Gesù allora, vedendo la madre e lì accanto a lei il discepolo che egli amava, disse alla madre: "Donna, ecco il tuo figlio!".

Poi disse al discepolo: "Ecco la tua madre!".

E da quel momento il discepolo la prese nella sua casa » ( Gv 19,25-27 ).

Queste le parole che abbiamo ascoltato poco fa, durante il racconto della Passione.

A riferircele è quello stesso che le ascoltò e che era, insieme con Maria, sotto la croce: Giovanni.

Poche notizie ci giungono da una fonte altrettanto diretta e sicura come questa.

Su di esse vogliamo sostare alquanto in meditazione in questo Venerdì Santo.

Se Maria era « presso la croce di Gesù » sul Calvario, vuol dire che ella era a Gerusalemme in quei giorni, e, se era a Gerusalemme, vuol dire che ha visto tutto.

Ha assistito a tutta la passione del figlio, alle grida: Barabba, Barabba!, all'Ecce homo!

Ha visto il Figlio uscire fuori flagellato, coronato di spine, coperto di sputi; ha visto il suo corpo, denudato, sussultare, sulla croce, nel brivido della morte.

Ha visto i soldati dividersi le sue vesti e tirare a sorte quella tunica che ella stessa gli aveva forse tessuto con tanto amore.

Ha bevuto anche lei il calice amaro, l'ha sorbito fino alla feccia.

A lei convengono le parole pronunciate dall'antica figlia di Sion nella sua desolazione: « O voi tutti che passate per la via, considerate e osservate se c'è un dolore simile al mio dolore! » ( Lam 1,12 ).

Maria non era sola presso la croce; c'erano con lei altre donne, oltre Giovanni: una sua sorella, più Maria di Cleofa e Maria di Magdala.

Potrebbe sembrare che Maria è una delle tante donne presenti.

Ma ella è lì come « sua madre » e questo cambia tutto, collocandola in una posizione unica al mondo, diversa da tutti gli altri presenti.

Ho assistito, a volte, al funerale di alcuni giovani.

Penso in particolare a quello di un ragazzo.

Seguivano il feretro varie donne.

Tutte erano vestite di nero, tutte piangevano.

Sembravano soffrire tutte allo stesso modo.

Ma tra esse ce n'era una diversa, alla quale tutti i presenti pensavano, per la quale piangevano e alla quale di nascosto volgevano lo sguardo: la madre.

Aveva lo sguardo fisso sulla bara come impietrito e si vedeva che le sue labbra ripetevano senza posa il nome del figlio.

Quando, dietro il sacerdote, tutti, al momento del Sanctus, si misero a recitare: « Santo, santo, santo, è il Signore Dio dell'universo … », anche lei si mise a mormorare meccanicamente: « Santo, santo, santo … ».

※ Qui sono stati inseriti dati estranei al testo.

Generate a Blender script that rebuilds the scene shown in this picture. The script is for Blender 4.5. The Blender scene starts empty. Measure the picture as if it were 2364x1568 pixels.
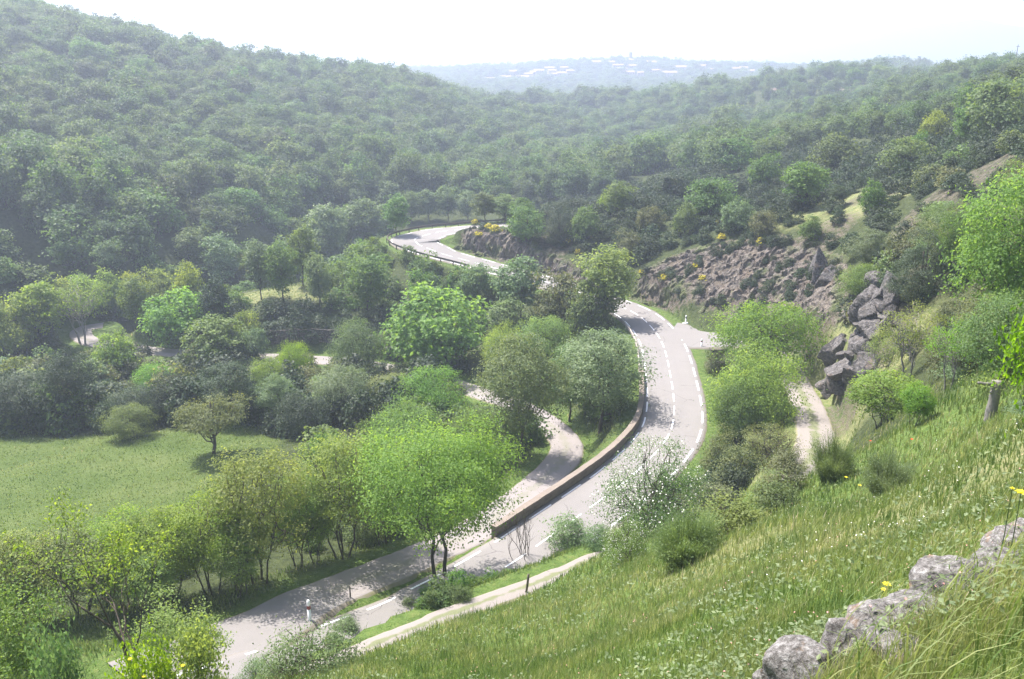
import bpy, math, random
import numpy as np
from mathutils import Vector, Matrix
# ------------------------------------------------------------------ camera, sky, sun, exposure
S = bpy.context.scene
COL = S.collection
CZ = 40.0                      # eye height above the datum (the main road is at about 5 m)
FPX = 1967.0                   # focal length in pixels of the 2364 x 1568 view
PITCH = math.radians(17.9)
cam_d = bpy.data.cameras.new('camera'); cam = bpy.data.objects.new('camera', cam_d); COL.objects.link(cam)
cam.location = (0, 0, CZ); cam.rotation_euler = (math.pi/2 - PITCH, 0, 0)
cam_d.sensor_width = 36; cam_d.lens = 36*FPX/2364; cam_d.clip_start = 0.1; cam_d.clip_end = 20000
S.camera = cam
SUN_EL, SUN_AZ = math.radians(61), math.radians(-50)      # azimuth from +Y, negative = left
W = bpy.data.worlds.new('World'); S.world = W; W.use_nodes = True
wn = W.node_tree.nodes; wl = W.node_tree.links; wn.clear()
sky = wn.new('ShaderNodeTexSky'); sky.sky_type = 'NISHITA'; sky.sun_disc = False
sky.sun_elevation = SUN_EL; sky.sun_rotation = SUN_AZ; sky.dust_density = 2.5; sky.air_density = 0.8; sky.ozone_density = 0.6
bg = wn.new('ShaderNodeBackground'); bg.inputs[1].default_value = 0.13
wo = wn.new('ShaderNodeOutputWorld'); wl.new(sky.outputs[0], bg.inputs[0]); wl.new(bg.outputs[0], wo.inputs[0])
sd = bpy.data.lights.new('sun', 'SUN'); sd.energy = 5.0; sd.angle = math.radians(0.6); sd.color = (1.0, 0.955, 0.88)
sun = bpy.data.objects.new('sun', sd); COL.objects.link(sun)
sv = Vector((math.cos(SUN_EL)*math.sin(SUN_AZ), math.cos(SUN_EL)*math.cos(SUN_AZ), math.sin(SUN_EL)))
sun.rotation_euler = sv.to_track_quat('Z', 'Y').to_euler(); sun.location = (0, 0, 200)
S.view_settings.view_transform = 'Standard'; S.view_settings.look = 'None'
S.view_settings.exposure = 1.38; S.view_settings.gamma = 1.0; S.view_settings.use_curve_mapping = False
S.render.engine = 'CYCLES'
cy = S.cycles
cy.max_bounces = 5; cy.diffuse_bounces = 3; cy.glossy_bounces = 1; cy.transmission_bounces = 3; cy.volume_bounces = 1
cy.transparent_max_bounces = 4; cy.use_denoising = True; cy.denoising_prefilter = 'NONE'; cy.sample_clamp_indirect = 4.0; cy.caustics_reflective = False; cy.caustics_refractive = False
cy.use_adaptive_sampling = True; cy.adaptive_threshold = 0.02
HAZE_DENSITY = 0.0006
rng = np.random.default_rng(11); random.seed(5)

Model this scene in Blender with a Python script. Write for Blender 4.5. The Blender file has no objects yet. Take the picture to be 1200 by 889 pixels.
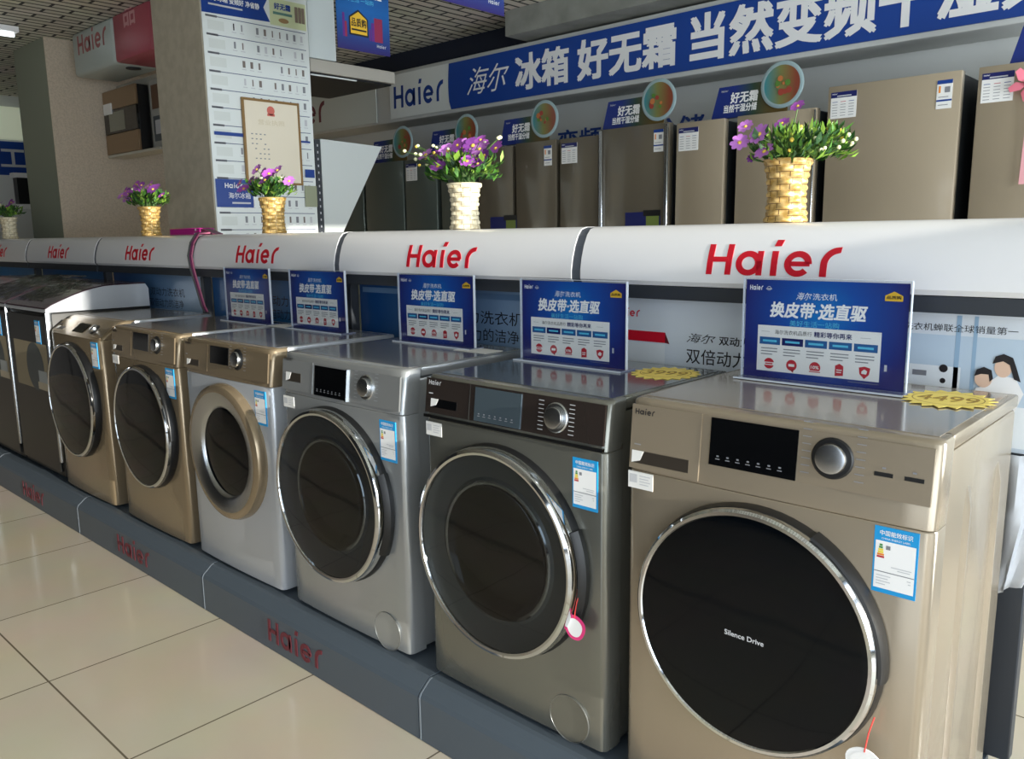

In quel momento ho pensato a Maria ai piedi della croce.

Ma a Maria fu chiesto qualcosa di molto più difficile: di perdonare gli uccisori del Figlio.

Quando sentì il Figlio che diceva: « Padre, perdonali, perché non sanno quello che fanno » ( Lc 23,34 ), Maria comprese subito che cosa il Padre celeste si aspettava anche da lei: che dicesse anche lei, nel suo cuore, le stesse parole: « Padre, perdonali … ».

E le disse, perdonò.

Il concilio Vaticano II così parla di Maria ai piedi della croce.

« Anche la Beata Vergine ha avanzato nel cammino della fede e ha conservato fedelmente la sua unione con il Figlio sino alla croce.

Qui, non senza un disegno divino, se ne stette ritta, soffrì profondamente con il suo Figlio unigenito e si associò con animo materno al sacrificio di lui, amorosamente consenziente all'immolazione della vittima da lei stessa generata ».1

Consentire all'immolazione della vittima da lei generata fu come immolare se stessa.

Stando « ritta » in piedi presso la croce, il capo di Maria era all'altezza del capo del Figlio reclinato.

I loro sguardi si incontravano.

Quando le disse « Donna, ecco tuo figlio », Gesù guardava verso di lei e per questo non sentì il bisogno di chiamarla per nome, per individuarla tra le altre donne.

Chi potrà penetrare il mistero di quello sguardo tra madre e Figlio in un'ora simile?

Una gioia tremendamente sofferente passava dall'uno all'altra, come l'acqua tra vasi comunicanti, e la gioia derivava dal fatto che ormai non facevano più alcuna resistenza al dolore, erano senza più difese di fronte alla sofferenza, se ne lasciavano liberamente inondare.

Alla lotta era subentrata la pace.

Erano diventati una cosa sola con il dolore e il peccato di tutto il mondo.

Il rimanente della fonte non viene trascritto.